Uma verdade inconveniente: o trabalho nasceu da tortura

Durante muito tempo, os etimologistas tiveram alguma dificuldade para admitir o óbvio, refugiando-se em hipóteses obscuras que envolviam outras matrizes latinas e até vocábulos do gaélico (!) e do címbrico (!!). A verdade pouco palatável é que, como o francês travail, o espanhol trabajo e o italiano travaglio(este, o que mais conserva o tom sombrio do termo original, deixando para lavoro os significados mais amenos), trabalho é um descendente direto da palavra latina tripalium.

E o que era o tripalium? Um instrumento composto, como o nome indica, de três paus, mais precisamente três estacas que, fincadas no chão para desenhar os vértices de um triângulo, se encontravam no alto.
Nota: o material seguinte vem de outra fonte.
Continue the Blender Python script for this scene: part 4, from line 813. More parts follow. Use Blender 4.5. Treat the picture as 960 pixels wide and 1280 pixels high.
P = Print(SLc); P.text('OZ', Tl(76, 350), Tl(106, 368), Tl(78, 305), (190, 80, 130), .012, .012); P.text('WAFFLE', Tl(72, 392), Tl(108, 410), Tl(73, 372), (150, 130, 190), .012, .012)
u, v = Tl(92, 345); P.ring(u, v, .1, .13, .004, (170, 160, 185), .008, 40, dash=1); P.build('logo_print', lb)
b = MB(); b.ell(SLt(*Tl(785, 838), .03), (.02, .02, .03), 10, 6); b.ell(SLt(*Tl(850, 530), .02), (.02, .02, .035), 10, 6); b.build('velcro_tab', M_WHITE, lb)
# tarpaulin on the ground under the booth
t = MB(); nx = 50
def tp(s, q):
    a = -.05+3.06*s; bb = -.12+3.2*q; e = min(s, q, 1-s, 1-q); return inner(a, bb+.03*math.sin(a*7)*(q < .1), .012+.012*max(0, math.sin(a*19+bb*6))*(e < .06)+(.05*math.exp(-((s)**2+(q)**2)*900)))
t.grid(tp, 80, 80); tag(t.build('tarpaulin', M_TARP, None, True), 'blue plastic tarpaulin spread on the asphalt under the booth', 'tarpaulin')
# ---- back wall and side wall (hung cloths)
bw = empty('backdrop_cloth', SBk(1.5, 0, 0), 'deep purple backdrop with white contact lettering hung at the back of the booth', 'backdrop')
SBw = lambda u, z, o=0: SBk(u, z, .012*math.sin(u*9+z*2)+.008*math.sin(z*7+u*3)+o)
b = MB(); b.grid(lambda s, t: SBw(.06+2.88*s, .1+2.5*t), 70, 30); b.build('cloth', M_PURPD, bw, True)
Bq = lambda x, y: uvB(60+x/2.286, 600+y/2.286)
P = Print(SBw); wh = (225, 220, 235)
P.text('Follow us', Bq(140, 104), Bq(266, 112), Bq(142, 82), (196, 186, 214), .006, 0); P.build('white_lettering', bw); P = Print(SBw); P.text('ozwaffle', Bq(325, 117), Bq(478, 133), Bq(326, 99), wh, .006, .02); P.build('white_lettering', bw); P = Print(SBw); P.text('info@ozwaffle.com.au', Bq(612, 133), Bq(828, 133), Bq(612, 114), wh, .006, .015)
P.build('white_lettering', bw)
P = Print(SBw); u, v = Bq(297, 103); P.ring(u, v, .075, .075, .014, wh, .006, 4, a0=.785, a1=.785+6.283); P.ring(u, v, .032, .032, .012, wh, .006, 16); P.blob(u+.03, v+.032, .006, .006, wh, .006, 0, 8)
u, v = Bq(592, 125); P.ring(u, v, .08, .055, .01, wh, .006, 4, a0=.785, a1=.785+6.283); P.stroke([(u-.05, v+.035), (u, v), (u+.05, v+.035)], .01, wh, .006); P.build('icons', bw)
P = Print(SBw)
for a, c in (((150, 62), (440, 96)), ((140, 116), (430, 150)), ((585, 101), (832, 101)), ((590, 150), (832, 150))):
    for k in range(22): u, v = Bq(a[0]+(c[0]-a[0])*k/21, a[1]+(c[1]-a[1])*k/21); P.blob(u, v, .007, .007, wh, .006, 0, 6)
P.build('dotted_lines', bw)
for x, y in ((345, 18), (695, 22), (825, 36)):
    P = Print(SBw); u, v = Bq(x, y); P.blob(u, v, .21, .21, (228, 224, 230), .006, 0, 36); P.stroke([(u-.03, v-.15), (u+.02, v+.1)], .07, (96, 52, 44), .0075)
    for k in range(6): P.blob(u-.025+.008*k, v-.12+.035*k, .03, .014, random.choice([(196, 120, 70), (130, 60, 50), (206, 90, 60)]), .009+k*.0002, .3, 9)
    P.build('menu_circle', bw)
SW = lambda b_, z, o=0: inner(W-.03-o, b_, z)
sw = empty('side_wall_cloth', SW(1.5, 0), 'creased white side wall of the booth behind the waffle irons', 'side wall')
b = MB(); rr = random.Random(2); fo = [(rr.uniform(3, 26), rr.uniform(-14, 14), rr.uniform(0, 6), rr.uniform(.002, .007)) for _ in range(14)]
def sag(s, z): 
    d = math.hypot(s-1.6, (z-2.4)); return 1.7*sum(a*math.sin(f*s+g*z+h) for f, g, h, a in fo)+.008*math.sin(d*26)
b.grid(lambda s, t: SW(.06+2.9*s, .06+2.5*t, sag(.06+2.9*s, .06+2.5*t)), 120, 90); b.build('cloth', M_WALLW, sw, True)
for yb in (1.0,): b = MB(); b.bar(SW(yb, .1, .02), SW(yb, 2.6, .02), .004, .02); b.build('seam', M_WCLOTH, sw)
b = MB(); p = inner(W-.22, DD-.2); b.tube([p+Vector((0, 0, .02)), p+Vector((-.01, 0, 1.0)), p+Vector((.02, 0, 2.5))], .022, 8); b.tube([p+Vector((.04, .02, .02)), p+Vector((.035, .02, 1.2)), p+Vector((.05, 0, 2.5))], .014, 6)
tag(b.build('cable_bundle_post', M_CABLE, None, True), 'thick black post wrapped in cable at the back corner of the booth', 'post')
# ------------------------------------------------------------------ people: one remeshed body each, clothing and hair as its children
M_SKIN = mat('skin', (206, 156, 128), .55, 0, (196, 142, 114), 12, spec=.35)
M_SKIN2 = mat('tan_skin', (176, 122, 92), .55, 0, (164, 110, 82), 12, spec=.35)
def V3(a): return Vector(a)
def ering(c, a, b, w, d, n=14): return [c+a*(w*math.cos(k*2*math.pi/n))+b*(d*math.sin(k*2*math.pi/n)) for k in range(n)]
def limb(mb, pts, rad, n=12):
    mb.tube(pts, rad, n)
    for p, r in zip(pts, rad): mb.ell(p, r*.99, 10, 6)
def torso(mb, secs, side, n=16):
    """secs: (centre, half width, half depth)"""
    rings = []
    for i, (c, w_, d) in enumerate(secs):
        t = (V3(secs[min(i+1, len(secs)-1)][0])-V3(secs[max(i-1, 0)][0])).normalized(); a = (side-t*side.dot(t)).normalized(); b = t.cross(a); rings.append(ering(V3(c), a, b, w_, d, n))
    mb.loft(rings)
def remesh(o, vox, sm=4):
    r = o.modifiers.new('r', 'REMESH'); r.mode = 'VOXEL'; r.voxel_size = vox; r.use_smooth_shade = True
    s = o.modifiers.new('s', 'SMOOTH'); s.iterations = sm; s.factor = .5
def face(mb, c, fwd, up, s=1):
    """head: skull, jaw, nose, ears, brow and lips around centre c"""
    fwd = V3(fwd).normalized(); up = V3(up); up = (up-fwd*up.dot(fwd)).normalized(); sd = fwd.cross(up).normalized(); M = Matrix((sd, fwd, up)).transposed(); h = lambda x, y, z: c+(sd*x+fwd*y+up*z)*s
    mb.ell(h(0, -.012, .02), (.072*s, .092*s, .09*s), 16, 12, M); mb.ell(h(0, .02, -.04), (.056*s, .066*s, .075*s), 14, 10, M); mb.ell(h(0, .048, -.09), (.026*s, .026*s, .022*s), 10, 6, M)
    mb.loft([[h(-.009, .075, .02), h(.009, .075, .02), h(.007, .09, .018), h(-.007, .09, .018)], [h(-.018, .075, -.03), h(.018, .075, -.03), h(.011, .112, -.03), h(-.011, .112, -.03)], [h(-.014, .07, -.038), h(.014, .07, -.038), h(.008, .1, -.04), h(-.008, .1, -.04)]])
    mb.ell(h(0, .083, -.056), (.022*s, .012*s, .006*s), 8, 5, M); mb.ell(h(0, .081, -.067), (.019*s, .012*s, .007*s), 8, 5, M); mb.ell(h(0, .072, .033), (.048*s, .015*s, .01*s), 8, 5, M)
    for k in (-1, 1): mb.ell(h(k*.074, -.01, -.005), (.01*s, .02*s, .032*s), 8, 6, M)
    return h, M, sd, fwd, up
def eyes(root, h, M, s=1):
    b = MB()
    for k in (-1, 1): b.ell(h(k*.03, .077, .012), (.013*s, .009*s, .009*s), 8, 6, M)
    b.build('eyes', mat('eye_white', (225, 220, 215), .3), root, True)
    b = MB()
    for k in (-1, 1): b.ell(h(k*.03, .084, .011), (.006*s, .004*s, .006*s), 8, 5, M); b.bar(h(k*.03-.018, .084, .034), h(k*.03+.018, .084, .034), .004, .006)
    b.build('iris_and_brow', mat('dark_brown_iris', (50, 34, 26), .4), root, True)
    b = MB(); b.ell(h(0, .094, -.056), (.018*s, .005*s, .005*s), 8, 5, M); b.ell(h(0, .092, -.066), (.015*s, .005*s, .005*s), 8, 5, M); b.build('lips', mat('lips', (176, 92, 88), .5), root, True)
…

A essa estrutura se prendiam pessoas para serem martirizadas.

Isso mesmo: por mais que tal ideia revolte uma sensibilidade moderna, o antepassado daquele que “enobrece e dignifica o homem” era um instrumento de tortura. A punição e o suplício estão intimamente ligados ao trabalho.

Já estavam lá, portanto, as duas linhas de força, a ativa e a passiva, que teriam papéis complementares na evolução semântica da palavra. Trabalhar era padecer, extenuar-se, acabar-se na labuta, como faziam escravos e condenados. Era também exercer uma ação – modificadora e, por metáfora, torturante – sobre a terra, os alimentos, os animais.

Para que fossem surgindo gradualmente as acepções modernas, positivas e relativamente indolores ligadas ao exercício de uma profissão, porém, seria preciso esperar alguns séculos. Data de 1600, segundo o Trésor de la Langue Française, o primeiro registro de travail como “atividade profissional cotidiana necessária à subsistência”.

Não por acaso, a evolução semântica do trabalho caminhou paralelamente à ascensão da visão de mundo burguesa, que o valoriza, e ao declínio dos modelos econômicos baseados na escravidão e na servidão.